Pafsanias gives us more information about Aphaia from some traditions in Crete. According to those, Vritomartis was born from Zeus and Karmi and because she liked hunting very much, Goddess Artemis was fond of her. Minoas fell in love with Virtomartis and in order to get away from him, she fell into the sea where she got tangled up in some fishermen's nets and they took her with them on their ship.

But on the ship, a sailor fell in love with Vritomartis so she was forced to fall into the sea again in order to get away from him and she managed to swim to the island. The girl headed towards the forest of the island and the sailors watched her from the ship as she was vanishing with some kind of holy intervention and that's why they named her Aphaia from the word afandos which in greek means that someone has vanished into thin air.

When the atmosphere is clear, you can see Poseidon's temple in Sounio and the Acropolis of Athens. It is said that the 3 temples form a triangle (the holy triangle of ancient times).

After visiting the temple of Aphaia, we stopped at the Monastery of Saint Nektarios. Major construction on the Monastery of Saint Nektarios took place from 1904-1910 by the bishop Pentapoleos Nektarios. Construction continues even today. Scafolding was in the main sanctuary where artists are working on the ceiling paintings.

The Monastery of Saint Nektarios

Nektarios lived in the Monastery and died in 1920.  In 1961 he was declared a Saint because of his healing powers.

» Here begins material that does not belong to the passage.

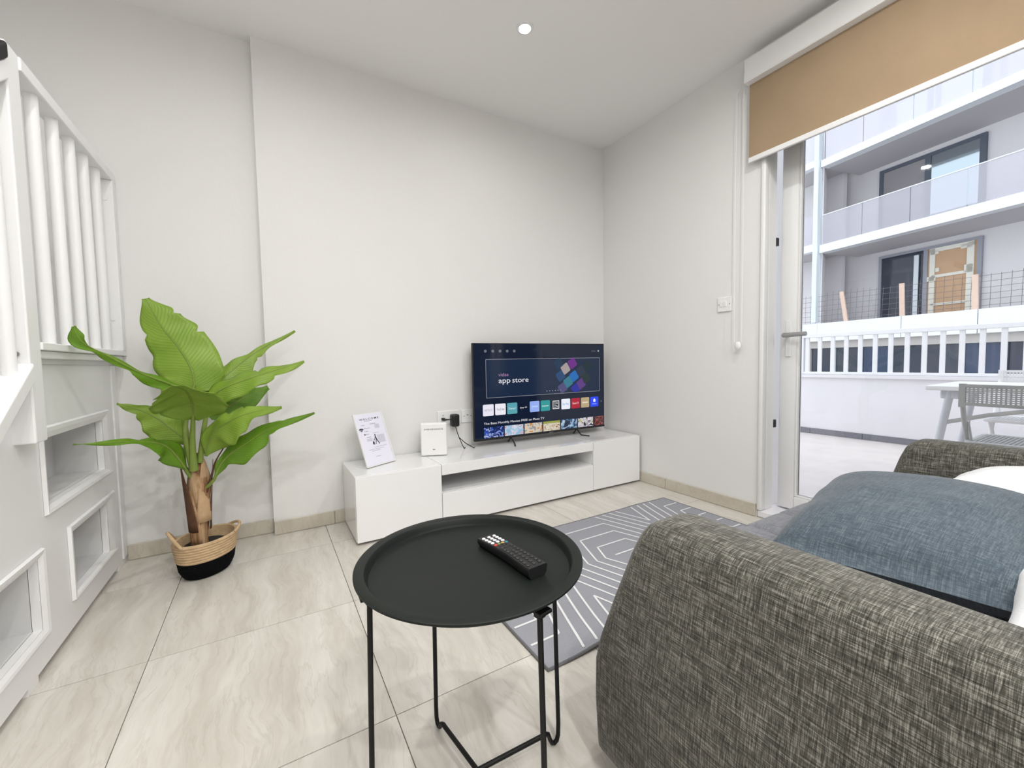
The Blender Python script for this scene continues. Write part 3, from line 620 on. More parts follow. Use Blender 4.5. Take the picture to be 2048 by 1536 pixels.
# ================================================================== RUG
RX_0, RX_1, RY_0, RY_1 = 0.670, 2.175, 0.955, 1.782
def rz(x, y):
    return 0.008 + 0.011*math.exp(-((x-0.89)/0.08)**2)*math.exp(-((y-RY_0)/0.10)**2) + 0.004*math.exp(-((x-1.93)/0.10)**2)*math.exp(-((y-RY_1)/0.07)**2)
def redge(x): return 0.006*math.sin(x*9.0)
rug = thing('patterned_rug', ((RX_0+RX_1)/2, (RY_0+RY_1)/2, 0.0), 'grey rug with white nested hexagon lines in front of the sofa', 'rug')
nx_, ny_ = 60, 34
tp, bt_ = [], []
for j in range(ny_+1):
    for i in range(nx_+1):
        x = RX_0+(RX_1-RX_0)*i/nx_; y = RY_0+(RY_1-RY_0)*j/ny_
        tp.append((x, y, rz(x, y))); bt_.append((x, y, max(0.0008, rz(x, y)-0.0075)))
mb = MB(); mb.v = tp+bt_; o_ = len(tp); W_ = nx_+1
for j in range(ny_):
    for i in range(nx_):
        a = j*W_+i; mb.f.append((a, a+1, a+1+W_, a+W_)); mb.f.append((o_+a, o_+a+W_, o_+a+W_+1, o_+a+1))
rim = [i for i in range(W_)] + [j*W_+nx_ for j in range(1, ny_+1)] + [ny_*W_+i for i in range(nx_-1, -1, -1)] + [j*W_ for j in range(ny_-1, 0, -1)]
for k in range(len(rim)):
    a, b = rim[k], rim[(k+1) % len(rim)]; mb.f.append((a, o_+a, o_+b, b))
obj('pile', mb, M['rug'], rug, smooth=True)
obj('binding', MB().tube([(tp[i][0], tp[i][1], tp[i][2]-0.003) for i in rim], 0.0048, 6, closed=True), M['rug_edge'], rug, smooth=True)
lm = MB()
def strip(p, q, w_=0.0085):
    d = Vector((q[0]-p[0], q[1]-p[1])); L = d.length
    if L < 0.004: return
    d /= L; nrm = Vector((-d.y, d.x))*w_/2; n_ = max(1, int(L/0.03)); vv = []
    for k in range(n_+1):
        c = Vector(p)+d*L*k/n_
        for s_ in (-1, 1):
            e = c+nrm*s_; vv.append((e.x, e.y, rz(e.x, e.y)+0.0012))
    lm.add(vv, [(2*k, 2*k+1, 2*k+3, 2*k+2) for k in range(n_)])
def clipseg(p, q, x0, x1, y0, y1):
    t0, t1 = 0.0, 1.0; dx, dy = q[0]-p[0], q[1]-p[1]
    for P_, Q_ in ((-dx, p[0]-x0), (dx, x1-p[0]), (-dy, p[1]-y0), (dy, y1-p[1])):
        if abs(P_) < 1e-9:
            if Q_ < 0: return None
        else:
            r = Q_/P_
            if P_ < 0: t0 = max(t0, r)
            else: t1 = min(t1, r)
    if t0 >= t1: return None
    return ((p[0]+t0*dx, p[1]+t0*dy), (p[0]+t1*dx, p[1]+t1*dy))
for ci in (-1, 0, 1):
    cx, cy = 1.42+0.765*ci, 1.37
    bx = (max(RX_0+0.012, cx-0.3825), min(RX_1-0.012, cx+0.3825), RY_0+0.012, RY_1-0.012)
    segs_ = [((cx-0.075, cy), (cx+0.075, cy))]
    for k in range(1, 8):
        hw, tw_, hh = 0.083+0.0515*k, 0.070+0.0220*k, 0.1015*k
        V = [(cx-hw, cy), (cx-tw_, cy+hh), (cx+tw_, cy+hh), (cx+hw, cy), (cx+tw_, cy-hh), (cx-tw_, cy-hh)]
        segs_ += [(V[q], V[(q+1) % 6]) for q in range(6)]
    for p, q in segs_:
        r = clipseg(p, q, *bx)
        if r: strip(*r)
obj('pattern_lines', lm, M['rug_line'], rug)

# ================================================================== TRAY TABLE
TC = (0.347, 0.768); TR = 0.2285
tt = thing('tray_table', (TC[0], TC[1], 0.0), 'round black metal tray table on thin wire legs', 'side table')
obj('tray', MB().lathe([(0.0005, 0.4875), (0.196, 0.4875), (0.2015, 0.489), (0.2045, 0.494), (0.2060, 0.503), (0.2090, 0.5065), (0.226, 0.5085), (TR, 0.507), (TR, 0.5035), (0.2095, 0.501), (0.2065, 0.489), (0.202, 0.485), (0.0005, 0.485)], 96, (TC[0], TC[1], 0)), M['black_metal'], tt, smooth=True)
def uframe(A, C, zb):
    A = Vector((A[0], A[1], 0)); C = Vector((C[0], C[1], 0)); d = (C-A).normalized(); r = 0.0052
    half = [(0.010, 0.479), (0.006, 0.30), (0.001, 0.05), (0.002, 0.022), (0.006, 0.010), (0.013, r+0.001), (0.020, 0.010), (0.025, 0.020), (0.030, zb-0.003), (0.037, zb+0.001), (0.046, zb)]
    pts = [A+d*u+Vector((0,0,z)) for u, z in half] + [C-d*u+Vector((0,0,z)) for u, z in reversed(half)]
    return MB().tube(pts, r, 10)
LEGS = ((0.328, 0.958), (0.386, 0.562), (0.559, 0.758), (0.135, 0.774))
obj('wire_leg_frame', uframe(LEGS[0], LEGS[1], 0.026), M['black_wire'], tt, smooth=True)
obj('wire_leg_frame', uframe(LEGS[2], LEGS[3], 0.038), M['black_wire'], tt, smooth=True)
for (x, y) in LEGS:
    d = Vector((x-TC[0], y-TC[1], 0)).normalized(); p = Vector((-d.y, d.x, 0)); c = Vector((x, y, 0.4815))-d*0.012
    obj('leg_clip', MB().obox(c+d*0.006, p*0.014, d*0.014, Vector((0,0,0.0033))).obox(c+d*0.002-Vector((0,0,0.008)), p*0.008, d*0.008, Vector((0,0,0.006))), M['black_wire'], tt, bevel=0.0015, segs=1)

# ------------------------------------------------------------------ remote control
h0 = Vector((0.4175, 0.838, 0)); t0_ = Vector((0.4345, 0.650, 0)); rdv = (t0_-h0).normalized(); rsd = Vector((-rdv.y, rdv.x, 0))    # along to the tail, sideways
if rsd.x < 0: rsd = -rsd
RL = (t0_-h0).length; RZ = 0.4880
rem = thing('remote_control', (0.426, 0.744, RZ), 'black remote control with white number keys on the tray', 'remote control')
def KP(a, s, z): return h0 + rdv*a + rsd*s + Vector((0, 0, z))
def rprof(a):
    t = a/RL; hw = 0.0215 + 0.0015*math.cos(t*6.28); zt = RZ + 0.0175 + 0.0045*t + 0.003*math.sin(t*math.pi); return hw, zt
loops = []
for k in range(13):
    a = RL*k/12; hw, zt = rprof(a)
    loops.append([KP(a, s*hw*w_, z) for s, w_, z in ((-1, .72, RZ), (-1, .95, RZ+0.007), (-1, 1.0, zt-0.003), (-1, .92, zt), (-.4, 1, zt+0.0003), (.4, 1, zt+0.0003), (1, .92, zt), (1, 1.0, zt-0.003), (1, .95, RZ+0.007), (1, .72, RZ))])
obj('remote_body', MB().loft(loops), M['black_plastic'], rem, smooth=True)
km = {'w': plain('key_white', (0.80, 0.78, 0.78), 0.5), 'k': plain('key_black', (0.018, 0.018, 0.019), 0.45), 'r': plain('key_red', (0.5, 0.05, 0.04), 0.5), 'g': plain('key_green', (0.16, 0.22, 0.06), 0.5), 'y': plain('key_yellow', (0.55, 0.32, 0.04), 0.5), 'b': plain('key_blue', (0.03, 0.16, 0.22), 0.5)}
def key_mesh(cname, r=0.0042, sx=1.0):
    return MB().lathe([(r, -0.001), (r, 0.0012), (r*0.75, 0.0022), (r*0.2, 0.0026)], 10, (0, 0, 0), sx=sx)
protos = {}
def key(a, s, c, name='key'):
    hw, zt = rprof(a); p = KP(a, s*hw, zt)
    if c not in protos:
        protos[c] = obj(name, MB().add(*[(lambda m: ([Vector(v)+p for v in m.v], m.f))(key_mesh(c))][0]), km[c], rem, smooth=True, origin=p)
    else: dup(protos[c], rem, p)
for i in range(4):
    for s in (-0.62, 0.0, 0.62): key(0.014+0.0118*i, s, 'w')
for i, c in enumerate('rgyb'): key(0.0625, -0.66+0.44*i, c)
for i in range(9):
    for s in (-0.62, 0.0, 0.62):
        if i < 2 and s == 0.0: continue
        key(0.084+0.0115*i, s, 'k')
hw, zt = rprof(0.074); pc_ = KP(0.0745, 0, zt)
obj('navigation_ring', MB().lathe([(0.0105, -0.001), (0.0105, 0.0012), (0.0085, 0.0022), (0.006, 0.0022), (0.0055, 0.0008), (0.0045, 0.0008), (0.0042, 0.0024), (0.001, 0.0027)], 20, tuple(pc_)), km['k'], rem, smooth=True)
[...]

His casket is in an annex to the central sanctuary. It is said that the faithful who put their ears to the casket and hear his heartbeat are healed. Many devout Orthodox Catholics visit the Monastery because of the many accounts of healing that have occurred there.

The Monastery is on the road to Saint Marina and is about 6 kilometers away from the town of Aegina. The church has two tall bell-towers and 4 rows of windows which all have red archs. Fourteen nuns live in this Monastery.  After visting the Monastery we stopped at a roadside kiosk and paid 5 euros for a half kilo of postachios. (California pistachios cost about $20 a kilo.)